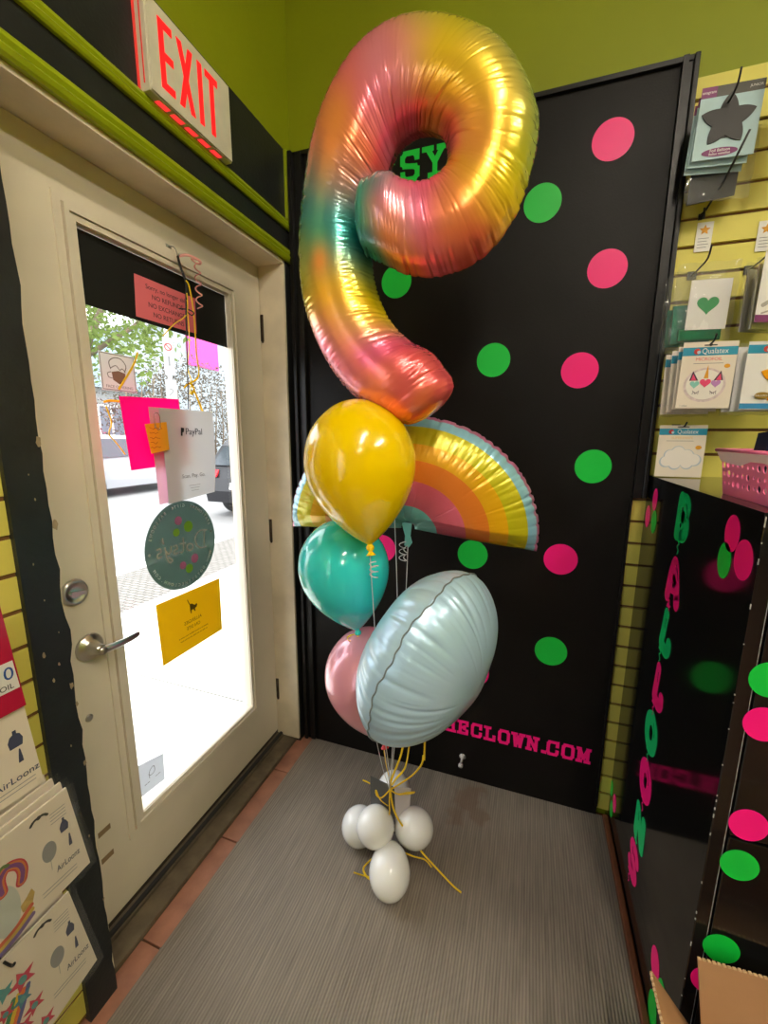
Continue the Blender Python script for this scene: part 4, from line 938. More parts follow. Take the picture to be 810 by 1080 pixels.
for k in range(2):
    cc = thing('balloon_packet', labs[k], 'balloon packet', (1.367, -.1, 2.15), 'packets of the top bundle')
    fk = front_frame(1.362-.004*k, -.108+.014*k, 2.226-.010*k, .05+.04*k, 0, -.05)
    g = G(); g.prism(rect(.134, .140, 0, -.006), fk, .0012); obj('card', g, MATS['sky_card'], cc)
    g = G(); g.prism(rect(.134, .022, 0, .075), fk, .0014); obj('header', g, mat('plum_print', hexc(120, 50, 100), .5), cc)
cc = thing('balloon_packet', 'black folded foil packet sticking out below the top bundle', 'balloon packet', (1.36, -.075, 2.07), None)
fk = front_frame(1.365, -.075, 2.14, .05, 0, -.04); g = G(); g.prism([(-.055, -.066), (.055, -.05), (.055, .05), (-.055, .05)], fk, .004); obj('folded_foil', g, mat('black_foil', (.03, .03, .03), .3, .6), cc)
bag(cc, front_frame(1.375, -.088, 2.16, .02, 0, -.04), .15, .17, 3, .004)
hook((1.362, -.006, 2.285), .17, 'black wire peg sticking out above the black star packet', .035)
g = G(); g.tube([(1.405, -.16, 2.195), (1.385, -.10, 2.12), (1.37, -.03, 2.08), (1.362, -.006, 2.075)], .0028, 8); g.tube([(1.366, -.03, 2.085), (1.366, -.035, 2.055)], .003, 8); g.box((1.359, -.010, 2.064), (1.370, -.006, 2.080), .001)
obj('peg_hook', g, M_wire, label='black wire peg slanting across the foot of the black star packet', cat='hook')
# packet at frame edge (right)
e1 = thing('balloon_packet', 'pale bagged packet cut off by the right frame edge, beside the star packet', 'balloon packet', (1.50, -.12, 2.15))
fk = front_frame(1.52, -.13, 2.25, .35, 0, 0); g = G(); g.prism(rect(.13, .19), fk, .002); obj('card', g, mat('grey_pink_card', hexc(200, 180, 160), .5, vary=.1), e1)
bag(e1, fk, .14, .21, 5, .01)
# shelf tags
for (x, z, dzz, lab) in [(1.379, 2.017, 0, 'white price tag with gold star, left of two under the star packet'), (1.527, 2.0, 0, 'white price tag with gold star, at the right frame edge')]:
    tg = thing('price_tag', lab, 'price tag', (x, -.012, z-.04), 'star price tags')
    fk = front_frame(x, -.0085, z, 0, 0, -.02); g = G(); g.prism(rect(.040, .078), fk, .0012); obj('card', g, M_white, tg)
    g = G(); g.prism(star_pts(.014, .0065, 5, 0, .018), fk, .001, .0012); obj('star_print', g, mat('gold_star_print', hexc(215, 150, 30), .5), tg)
    g = G(); [stroke(g, [(-.014, -.004-.008*k), (.013-.004*(k % 2), -.004-.008*k)], .0014, fk, .0004, .0012, False) for k in range(4)]; obj('text_lines', g, mat('grey_print', (.22, .21, .2), .6), tg)
# heart bag
def heart(s, x=0, y=0, n=40):
    o_ = []
    for k in range(n):
        a = 2*PI*k/n; o_.append((x+s*16*math.sin(a)**3/17, y+s*(13*math.cos(a)-5*math.cos(2*a)-2*math.cos(3*a)-math.cos(4*a))/17))
    return o_
M_gfoil = mat('green_foil', hexc(20, 120, 80), .25, .7, bump=.6, bscale=40)
hb = thing('heart_balloon_bag', 'clear bag with white card and green heart on the slatwall', 'balloon packet', (1.38, -.09, 1.71))
fk = front_frame(1.389, -.09, 1.812, .03, 0, -.02)
g = G(); g.prism(rect(.098, .132, 0, -.002), fk, .001); obj('card', g, M_white, hb)
g = G(); g.prism(heart(.028, -.002, -.002), fk, .0006, .001); obj('heart_print', g, mat('green_heart_print', hexc(40, 140, 80), .5), hb)
g = G(); g.box((1.325, -.088, 1.715), (1.43, -.076, 1.75), .005); obj('folded_foil', g, M_gfoil, hb)
bag(hb, front_frame(1.378, -.088, 1.815, .03, 0, -.02), .150, .215, 8, .012)
for k in range(2):
    hb2 = thing('heart_balloon_bag', ['clear bag with teal foil directly behind the green heart bag', 'rearmost clear bag with teal foil behind the green heart bag'][k], 'balloon packet', (1.35, -.06, 1.71), 'clear bags behind the green heart')
    fk2 = front_frame(1.362-.008*k, -.065+.025*k, 1.80-.004*k, .12, 0, -.02)
    g = G(); g.prism([(-.05, -.09), (.05, -.085), (.045, .02), (-.055, .015)], fk2, .006); obj('folded_foil', g, mat('teal_foil', hexc(50, 150, 130), .25, .6, bump=.6, bscale=40), hb2)
    bag(hb2, fk2, .135, .215, 20+k, .010)
hook((1.362, -.006, 1.915), .13, 'black wire peg above the green heart bag', .03)
# unicorn packets
M_cream2 = mat('packet_card', hexc(226, 214, 196), .45, vary=.02)
def header_brand(parent, fk, w, y, h=.022, word='Qualatex'):
    g = G(); g.prism(rect(w, h, 0, y), fk, .0004, .0012); hd = obj('header_band', g, TEALH, parent)
    g = G(); text(g, word, h*.95, fk, .0003, .012, y, z0=.0017, sx=.8); obj('brand_print', g, M_white, hd)
    g = G(); g.prism(ell(h*.36, h*.36, -.030, y, 18), fk, .0003, .0017); obj('brand_mark', g, mat('red_print', hexc(190, 60, 50), .5), hd)
    g = G(); g.prism(ell(h*.2, h*.2, -.026, y-.002, 18), fk, .0003, .0021); obj('brand_mark', g, mat('pale_blue_print', hexc(180, 210, 220), .5), hd)
def packet_base(parent, fk, w, h, m=None):
    g = G(); g.prism(rect(w, h), fk, .0012); return obj('card', g, m or M_cream2, parent)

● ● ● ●

### What is required
Print the listing above in full, exactly as written. Omit any pictures.

### Answer to the task
Continue the Blender Python script for this scene: part 4, from line 938. More parts follow. Take the picture to be 810 by 1080 pixels.
for k in range(2):
    cc = thing('balloon_packet', labs[k], 'balloon packet', (1.367, -.1, 2.15), 'packets of the top bundle')
    fk = front_frame(1.362-.004*k, -.108+.014*k, 2.226-.010*k, .05+.04*k, 0, -.05)
    g = G(); g.prism(rect(.134, .140, 0, -.006), fk, .0012); obj('card', g, MATS['sky_card'], cc)
    g = G(); g.prism(rect(.134, .022, 0, .075), fk, .0014); obj('header', g, mat('plum_print', hexc(120, 50, 100), .5), cc)
cc = thing('balloon_packet', 'black folded foil packet sticking out below the top bundle', 'balloon packet', (1.36, -.075, 2.07), None)
fk = front_frame(1.365, -.075, 2.14, .05, 0, -.04); g = G(); g.prism([(-.055, -.066), (.055, -.05), (.055, .05), (-.055, .05)], fk, .004); obj('folded_foil', g, mat('black_foil', (.03, .03, .03), .3, .6), cc)
bag(cc, front_frame(1.375, -.088, 2.16, .02, 0, -.04), .15, .17, 3, .004)
hook((1.362, -.006, 2.285), .17, 'black wire peg sticking out above the black star packet', .035)
g = G(); g.tube([(1.405, -.16, 2.195), (1.385, -.10, 2.12), (1.37, -.03, 2.08), (1.362, -.006, 2.075)], .0028, 8); g.tube([(1.366, -.03, 2.085), (1.366, -.035, 2.055)], .003, 8); g.box((1.359, -.010, 2.064), (1.370, -.006, 2.080), .001)
obj('peg_hook', g, M_wire, label='black wire peg slanting across the foot of the black star packet', cat='hook')
# packet at frame edge (right)
e1 = thing('balloon_packet', 'pale bagged packet cut off by the right frame edge, beside the star packet', 'balloon packet', (1.50, -.12, 2.15))
fk = front_frame(1.52, -.13, 2.25, .35, 0, 0); g = G(); g.prism(rect(.13, .19), fk, .002); obj('card', g, mat('grey_pink_card', hexc(200, 180, 160), .5, vary=.1), e1)
bag(e1, fk, .14, .21, 5, .01)
# shelf tags
for (x, z, dzz, lab) in [(1.379, 2.017, 0, 'white price tag with gold star, left of two under the star packet'), (1.527, 2.0, 0, 'white price tag with gold star, at the right frame edge')]:
    tg = thing('price_tag', lab, 'price tag', (x, -.012, z-.04), 'star price tags')
    fk = front_frame(x, -.0085, z, 0, 0, -.02); g = G(); g.prism(rect(.040, .078), fk, .0012); obj('card', g, M_white, tg)
    g = G(); g.prism(star_pts(.014, .0065, 5, 0, .018), fk, .001, .0012); obj('star_print', g, mat('gold_star_print', hexc(215, 150, 30), .5), tg)
    g = G(); [stroke(g, [(-.014, -.004-.008*k), (.013-.004*(k % 2), -.004-.008*k)], .0014, fk, .0004, .0012, False) for k in range(4)]; obj('text_lines', g, mat('grey_print', (.22, .21, .2), .6), tg)
# heart bag
def heart(s, x=0, y=0, n=40):
    o_ = []
    for k in range(n):
        a = 2*PI*k/n; o_.append((x+s*16*math.sin(a)**3/17, y+s*(13*math.cos(a)-5*math.cos(2*a)-2*math.cos(3*a)-math.cos(4*a))/17))
    return o_
M_gfoil = mat('green_foil', hexc(20, 120, 80), .25, .7, bump=.6, bscale=40)
hb = thing('heart_balloon_bag', 'clear bag with white card and green heart on the slatwall', 'balloon packet', (1.38, -.09, 1.71))
fk = front_frame(1.389, -.09, 1.812, .03, 0, -.02)
g = G(); g.prism(rect(.098, .132, 0, -.002), fk, .001); obj('card', g, M_white, hb)
g = G(); g.prism(heart(.028, -.002, -.002), fk, .0006, .001); obj('heart_print', g, mat('green_heart_print', hexc(40, 140, 80), .5), hb)
g = G(); g.box((1.325, -.088, 1.715), (1.43, -.076, 1.75), .005); obj('folded_foil', g, M_gfoil, hb)
bag(hb, front_frame(1.378, -.088, 1.815, .03, 0, -.02), .150, .215, 8, .012)
for k in range(2):
    hb2 = thing('heart_balloon_bag', ['clear bag with teal foil directly behind the green heart bag', 'rearmost clear bag with teal foil behind the green heart bag'][k], 'balloon packet', (1.35, -.06, 1.71), 'clear bags behind the green heart')
    fk2 = front_frame(1.362-.008*k, -.065+.025*k, 1.80-.004*k, .12, 0, -.02)
    g = G(); g.prism([(-.05, -.09), (.05, -.085), (.045, .02), (-.055, .015)], fk2, .006); obj('folded_foil', g, mat('teal_foil', hexc(50, 150, 130), .25, .6, bump=.6, bscale=40), hb2)
    bag(hb2, fk2, .135, .215, 20+k, .010)
hook((1.362, -.006, 1.915), .13, 'black wire peg above the green heart bag', .03)
# unicorn packets
M_cream2 = mat('packet_card', hexc(226, 214, 196), .45, vary=.02)
def header_brand(parent, fk, w, y, h=.022, word='Qualatex'):
    g = G(); g.prism(rect(w, h, 0, y), fk, .0004, .0012); hd = obj('header_band', g, TEALH, parent)
    g = G(); text(g, word, h*.95, fk, .0003, .012, y, z0=.0017, sx=.8); obj('brand_print', g, M_white, hd)
    g = G(); g.prism(ell(h*.36, h*.36, -.030, y, 18), fk, .0003, .0017); obj('brand_mark', g, mat('red_print', hexc(190, 60, 50), .5), hd)
    g = G(); g.prism(ell(h*.2, h*.2, -.026, y-.002, 18), fk, .0003, .0021); obj('brand_mark', g, mat('pale_blue_print', hexc(180, 210, 220), .5), hd)
def packet_base(parent, fk, w, h, m=None):
    g = G(); g.prism(rect(w, h), fk, .0012); return obj('card', g, m or M_cream2, parent)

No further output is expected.